The Teamsters union, fighting to win a new pact for 165,000 members, told UPS late Wednesday that by midnight Sept. 29 it "will take such action as it deems necessary to win a fair contract for its members, up to and including a strike."

"A UPS guy called this morning and said he had some contract information and he sounded glum," said a traffic official Thursday for Nike Inc. of Wilsonville, Ore.

Most shippers said they were surprised that the Teamsters are playing such hardball with the world's largest transportation company.

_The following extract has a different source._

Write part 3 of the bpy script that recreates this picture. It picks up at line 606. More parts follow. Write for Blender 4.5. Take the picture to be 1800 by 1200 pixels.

Like many traffic managers, Bill Johnson, director of distribution for Lands' End Inc. of Dodgeville, Wis., said he felt all along that the Teamsters' moves were mostly negotiating ploys. But this latest action, he said, signifies that it's time for Lands' End to determine what alternatives it may have in the event of a strike against UPS.

Some traffic managers still doubt that the Teamsters will walk.

"I still can't believe they'd do it. They would lose millions of

dollars," said Vicki Hamel, mail-room supervisor for the Home Shopping Network of Clearwater, Fla.

"What UPS offered them doesn't sound too bad. But the new three-day service using non-union workers is a sticky point," Ms. Hamel said.